Bu hayatta belki de cevabı en zor soru: 'Aşk'
Aşk bilinmeyendir. Hissedilen ama anlatılamayan…
Mevlana'ya göre aşk, gövdesi olmayan bir ağaca benzer. Dalları ezelde ve kökleri ebeddedir oysa ne arşa dayanır ne de gökyüzüne.
Aşk bilinmeyendir. Bilinmezliğe doğru maceralı bir yolculuk… Oysa ne yoldan vazgeçeriz ne de yolculuktan.
Yunus'un dediği gibidir aşk: Üç harf, beş nokta ve bir hece. Heceden ötesi bir bilmece… Ama cevabını bilmesek de bu bilmecenin peşinden koşar dururuz.
Stendhal'ın ünlü kristallendirme teorisine göre soğuk kış günlerinde tüm bedliğiyle ortada kalan kurumuş ağaç dallarını ilkbaharın hayaliyle billur buz damlacıklarıyla kaplatan ve kuru dalları kristal heykelciklere dönüştürerek sevdalıları kandıran şeyin adı aşktır. Gel gör ki sahte bahar yaklaşıp da buzlar eridiğinde kandırmaca biter ve kurumuş dallar yeniden ortaya çıkar tüm çıplaklığıyla. Böylece sevgilinin sevgiliye yaptığı tatlı kandırmaca da bitmiş olur.

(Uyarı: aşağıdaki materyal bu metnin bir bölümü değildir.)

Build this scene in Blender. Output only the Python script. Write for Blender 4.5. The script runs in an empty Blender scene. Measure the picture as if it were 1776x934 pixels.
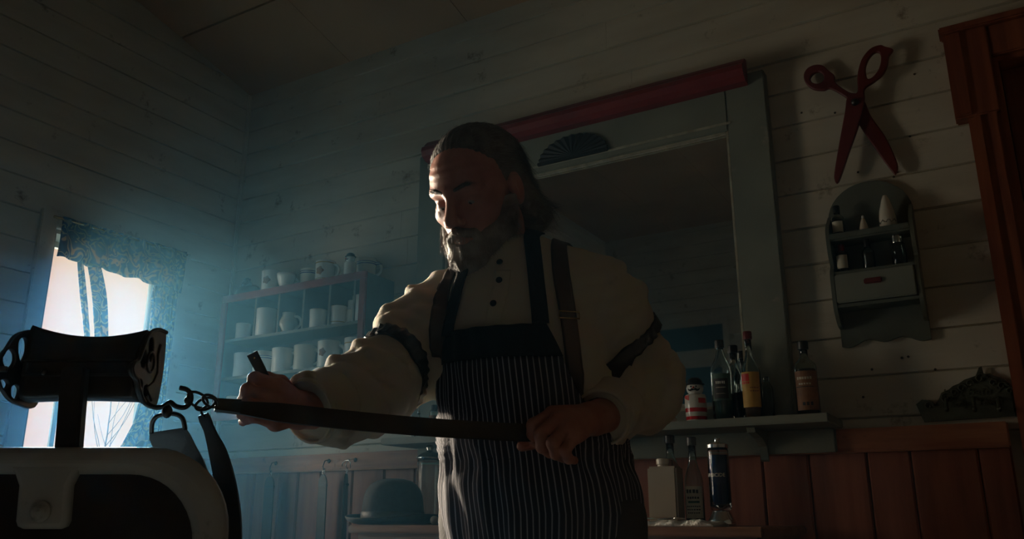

Aşk böylece yiter, gider işte!
…
Yitebilir ama biter mi dersiniz? Zira aşk şairin de dediği gibi bir arayıştır ucu bucağı belirsiz:
BAHR-I BÎ-PÂYÂN
Cananın nefesinde, ol hayat altı hece
Bakışın beni söyler sözün ne zor bilmece
Altı hecedir ömür, gerisi bir kurmaca
Ah! Gönlüm seni arar ötesi kandırmaca
Açıldım bir denize sanki bahr-ı bî-payan(1)
Gözlerin bana fener, dilin kalbe imtihan
Tayfası yok geminin; kaptanı sana forsa(2)
Dümensiz, pusulasız; aşk ile seyri orsa(3)
Cezam ezelden belli: Gönle sürgün ebedi
İsmin gönlüme bir sır! kime sorsam bilmedi
Açıldım bir denize sanki bahr-ı bî-payan
Nasıl doldu bu derya? Dudakların gülabdan!
Sen, uzaktan göz kırpan kutsal deniz feneri!
Sal sıcak bakışını dinsin gönlün kederi
Yıldızlar karanlığa karışır yokluğunda
Dalgakıranım olsan gönül fırtınasında
Açıldım bir denize sanki bahr-ı bî-payan
Rüzgarın fısıltısı: Neredesin son liman?